The Welsh have conceded six, while Scotland have shipped eight, and both have scored just four. But it has been the manner of them that has intrigued the studious Edwards. He is hopeful of witnessing a high-scoring finish to the championship between the sides in Cardiff this afternoon, and while he, obviously, is hoping to see the tries being scored by the men in red, he admitted he is finding it hard to guess where the scores are going to come from.

“This Six Nations has showed to me the variety of ways you can concede a try,” he explained. “I don’t think we have conceded one directly from a lineout or scrum or kick-chase yet, but we’ve had interceptions, charge-downs, quick taps. . . we’ve certainly gone through the book.

“It is a new challenge. I wrote down about 12 different ways you can concede tries which are probably out of the ordinary. Of course I was aware of these before but, in this campaign, it has definitely come to the fore. In the first game we had an intercept and a turnover, in the second, two from mauls, so it just shows there are so many ways you can play rugby and that’s what makes it such a great game. We’ll be looking to make that happen for us rather than against us this weekend.”

As for whether there might be a feeling of nothing to lose from both sides this afternoon, and more encouragement to play off the cuff, he said: “Our players are encouraged to do that a lot of the time anyway, from broken play and turnover situations. “They are continually encouraged to change the point of attack. If you just went out and said ‘play what you see’, well really, you do that from turnovers and from maybe recovered ‘bombs’ [high kicks], once defences are split and broken apart.

“Otherwise, from set-piece there are not many spaces to see. We want to play attacking rugby but, first and foremost, we have to create those turnovers to be able to play off. George North’s try against France was a great example of enterprising, attacking play from your own half and we want to be doing that tomorrow.”

Edwards was a top-quality rugby league player and has been a key figure in head coach Warren Gatland’s drive to make Wales consistent title contenders and Grand Slam winners. But, while Gatland said this week that he felt the team had suffered from the effects of a successful Lions tour last summer, Edwards was less inclined to believe that Wales’ losses to England and Ireland this term were down to that.

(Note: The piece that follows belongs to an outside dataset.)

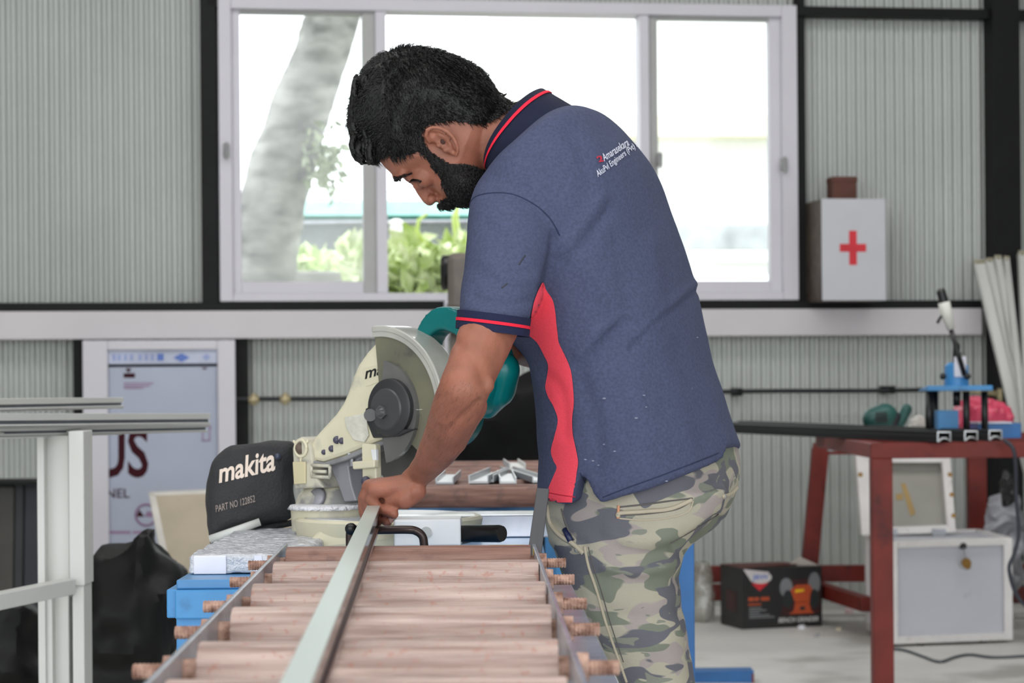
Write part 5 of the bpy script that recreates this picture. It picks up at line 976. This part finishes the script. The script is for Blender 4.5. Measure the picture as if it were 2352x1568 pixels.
for sg in (-1, 1):
    hd.chain([(hp_(911, 406, sg * .006), 10.5 * KH), (hp_(913, 404, sg * .022), 11 * KH), (hp_(926, 396, sg * .042), 11 * KH)])              # brow
    hd.ball(hp_(974, 404, sg * .040), 27 * KH, (1, .8, 1)); hd.ball(hp_(948, 408, sg * .032), 14 * KH, (1, .9, 1)); hd.ball(hp_(962, 420, sg * .026), 17 * KH)                                       # cheek, eyeball
    hd.ball(hp_(992, 457, sg * .0145), 11.5 * KH, (1, .8, 1)); hd.ball(hp_(1046, 420, sg * .046), 34 * KH, (1, .7, .9))                     # nostril wing, jaw
hd.chain([(hp_(936, 409), 8 * KH), (hp_(954, 421), 8.5 * KH), (hp_(967, 441), 10 * KH), (hp_(980, 457), 11.5 * KH), (hp_(987, 461), 12.5 * KH)])
hd.ball(hp_(972, 430), 17 * KH); hd.ball(hp_(984, 444), 15 * KH); hd.ball(hp_(1002, 452), 12 * KH, (1, 1.4, 1)); hd.chain([(hp_(1014, 459, -.018), 7 * KH), (hp_(1014, 462), 8 * KH), (hp_(1014, 459, .018), 7 * KH)]); hd.chain([(hp_(1030, 461, -.015), 7 * KH), (hp_(1030, 464), 8.5 * KH), (hp_(1030, 461, .015), 7 * KH)])
for sg in (-1, 1):
    zt4 = lambda d: sg * (.0735 + d)
    ear = [(986, 326, .000), (979, 312, .007), (981, 299, .011), (993, 293, .013), (1010, 294, .015), (1027, 302, .016), (1041, 316, .015), (1049, 332, .013), (1052, 346, .010), (1048, 356, .006)]
    hd.chain([(hp_(x, y, zt4(d)), 5.2 * KH) for x, y, d in ear], 10)
    hd.chain([(hp_(1006, 308, zt4(.006)), 5 * KH), (hp_(1024, 316, zt4(.007)), 5 * KH), (hp_(1036, 332, zt4(.006)), 4.6 * KH), (hp_(1038, 342, zt4(.004)), 4.5 * KH)], 10)
    hd.chain([(hp_(990, 314, zt4(-.002)), 12 * KH), (hp_(1008, 318, zt4(-.004)), 12 * KH), (hp_(1030, 340, zt4(-.003)), 10 * KH), (hp_(1042, 352, zt4(0)), 7 * KH)])
    hd.ball(hp_(1008, 334, zt4(.001)), 7 * KH); hd.ball(hp_(1024, 345, zt4(.001)), 7.5 * KH)
hd.chain([(P(1050, 300, 3.13), 78 * KH), (P(1110, 315, 3.12), 76 * KH), (P(1180, 322, 3.11), 80 * KH), (P(1230, 340, 3.1), 90 * KH)], 24)
hd.capsule(P(1290, 400, 3.1), .08, P(1480, 1080, 3.12), .10, 20); hd.capsule(P(1260, 420, 3.0), .06, P(1290, 430, 3.22), .06)
for D, dx in ((3.05, 0), (3.245, 12)): hd.chain([(P(1450 + dx, 1080, D), .05), (P(1440 + dx, 1200, D), .048), (P(1500 + dx, 1570, D), .03), (P(1538 + dx, 2000, D), .026), (P(1538 + dx, 2430, D), .022)])
la = [((1175, 490), 2.95, 62), ((1150, 620), 2.91, 64), ((1129, 745), 2.875, 64), ((1104, 800), 2.845, 64), ((1084, 850), 2.82, 60), ((1066, 893), 2.80, 59), ((1048, 940), 2.825, 58), ((1026, 1000), 2.87, 52), ((1004, 1036), 2.90, 44), ((985, 1064), 2.93, 36), ((962, 1090), 2.955, 30), ((946, 1106), 2.965, 30)]
hd.chain([(P(*c, D), r * D / F) for c, D, r in la], 22); hd.ball(P(1112, 884, 2.795), 24 * 2.8 / F)
hd.chain([(P(1080, 930, 2.83), 40 * 2.83 / F), (P(1048, 985, 2.875), 38 * 2.87 / F), (P(1020, 1030, 2.91), 26 * 2.9 / F)], 18)
mm_ = lambda v: v / 1000.0
HN = lambda x, y, D: P(x, y, D)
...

“Since I’ve been involved we have either come first or fourth. There has been nothing in between. So now we are pretty determined to come third.

“I’m not in their [players’] bodies, but we could look at it statistically, that you’ve won the last two championships, had success at the last World Cup, and a lot of those lads won the Lions series, and use all that as an excuse. But I’m not so sure to be honest.

“Alun-Wyn Jones said to me today he’s not using it as an excuse. He feels that we just got outplayed by England and Ireland on the day and we have to make sure that doesn’t happen against Scotland. Their [Scotland’s] ability to keep the ball for long periods has always been a strength. They work a pod system where the clean-out structure is in place and it can be hard to turn them over at the contact area. Greig Laidlaw is very creative and quick-thinking and he will spot any deficiencies in your defence.

“The backs are big and they’re tough and they have people like Max Evans who can beat a man, so we’re under no illusion about the threat that is facing us this weekend. They are a team with pace and size.

“So this is not a dead rubber. It’s still an international match between Scotland and Wales and there is no such thing as a dead rubber there.

“We’ve got a proud home record this year and we want to go unbeaten through the tournament at home. The draw was difficult this year, with Ireland and England away and we lost those two games, but we are determined to win all our home games.”